Major theatrical entries include The Castle of Cagliostro (1979), Hayao Miyazaki’s directorial debut, which is now considered one of the foundational anime theatrical films; and Lupin III: The First (2019), a 3DCG theatrical film directed by Sayo Yamamoto that marked the franchise’s first full 3DCG production. Between these landmarks, the studio has produced new Lupin III content essentially every year — the franchise functions as a perpetual production engine that supports the studio’s other work.
Detective Conan, 1996-present
The franchise that defines TMS’s contemporary identity is Detective Conan / Case Closed, the adaptation of Gosho Aoyama’s manga that began television broadcast in 1996 and has continued, with annual theatrical films, for almost three decades. The television series has produced more than 1,100 episodes; the annual theatrical films are now a regular fixture of the Japanese summer box office, consistently ranking among the top-ten domestic films each year.
Detective Conan’s institutional importance to TMS is structural. The franchise generates predictable annual revenue across television, theatrical, merchandise, and licensing, which allows the studio to plan multi-year production schedules with stable capital. The annual theatrical release in particular has become one of the most reliable summer-blockbuster slots in Japanese cinema — the 2023 film grossed more than ¥13 billion domestically, one of the highest-grossing Japanese films of that year.
The international co-production credits
A less-visible part of TMS’s institutional history is its work as a co-production and outsourcing partner on international projects. TMS contributed animation to early Tezuka Productions projects in the 1960s. In the late 1980s the studio contributed to Akira (1988), Katsuhiro Otomo’s theatrical production at Tokyo Movie Shinsha. The studio has worked on US-Japan co-productions across the decades, including animation contributions to Western television programmes that licensed Japanese production capacity.
This outsourcing function has been institutionally important in two ways. It diversifies the studio’s revenue beyond its own franchises, providing stability when individual franchises underperform. And it has put TMS animators into contact with Western production conventions across decades, which has shaped the studio’s stylistic versatility.
The TMS institutional model
For an encyclopedia frame, TMS is the clearest industry example of what might be called the “long-runner specialist” institutional model. The studio’s identity is built around stewardship of multi-decade franchises rather than seasonal critical hits. Lupin III and Detective Conan between them provide the capital base that supports the studio’s other work; the international co-production credits provide diversification; the 2010 Sega Sammy acquisition provides corporate-parent capital stability.
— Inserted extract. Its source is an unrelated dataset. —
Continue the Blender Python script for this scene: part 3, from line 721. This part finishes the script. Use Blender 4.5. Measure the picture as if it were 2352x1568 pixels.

This model is different from the seasonal-hit model of newer studios like CloverWorks or Trigger, which depend on each season’s productions performing critically. It is different from the prestige model of studios like Kyoto Animation, which depend on each new production being treated as an event. TMS does not need any individual production to be a critical event; the studio needs Conan’s annual film to do its expected ¥10-13 billion, and the rest of the production slate has the budget security to take its time.
The result is an institutional shape that has now persisted for sixty years, across multiple ownership transitions, and shows no signs of structural distress. TMS is not the most visible studio in the international anime conversation, but it is one of the most stable — and its institutional model is one of the few in the industry that has been demonstrated to work across multiple generations of the medium.